Actually, the hierarchical learning explanation given by mindcrime is not that acceptable anymore (This was also indicated by Ian Goodfellow). Since there are neural networks with 150 layers or more, and this explanation does not make sense for such neural networks. However, we can think of it as solving the knots of high dimensional manifolds, i.e. we transform the input into high dimensional space, and this helps us to find a better representation of the data.
A geometric interpretation was explained as such in the book Deep Learning with Python by François Chollet:
...you can interpret a neural network as a very complex geometric transformation in a high-dimensional space, implemented via a long series of simple steps...

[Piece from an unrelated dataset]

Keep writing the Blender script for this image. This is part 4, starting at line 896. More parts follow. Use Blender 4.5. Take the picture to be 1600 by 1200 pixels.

Imagine two sheets of colored paper: one red and one blue. Put one on top of the other. Now crumple them together into a small ball. That crumpled paper ball is your input data, and each sheet of paper is a class of data in a classification problem. What a neural network (or any other machine-learning model) is meant to do is figure out a transformation of the paper ball that would uncrumple it, so as to make the two classes cleanly separable again. With deep learning, this would be implemented as a series of simple transformations of the 3D space, such as those you could apply on the paper ball with your fingers, one movement at a time. Uncrumpling paper balls is what machine learning is about: finding neat representations for complex, highly folded data manifolds. At this point, you should have a pretty good intuition as to why deep learning excels at this: it takes the approach of incrementally decomposing a complicated geometric transformation into a long chain of elementary ones, which is pretty much the strategy a human would follow to uncrumple a paper ball. Each layer in a deep network applies a transformation that disentangles the data a little—and a deep stack of layers makes tractable an extremely complicated disentanglement process.
I suggest you to read this brilliant blog post to learn about the topological interpretation of deep learning.
Also, this toy interactive code may help you.
In the context of machine learning, the concept of a manifold can be illustrated as in the following figure.
In the first part, data are 3-dimensional. However, we can find a transformation to get the second image, which shows that data is actually artificially high dimensional, i.e. it is a 2-dimensional manifold in 3-D space. This example may be thought of as a classification problem, and colors may represent classes, and we can find a trivial representation of the data for classification.
Another example could be following figures from the blog I mentioned. In here, this classification problem cannot be solved without having a layer that has 3 or more hidden units, regardless of depth. So the notion of high dimensional transformation is important.
We can map this data to 3-D, and find a plane to separate them.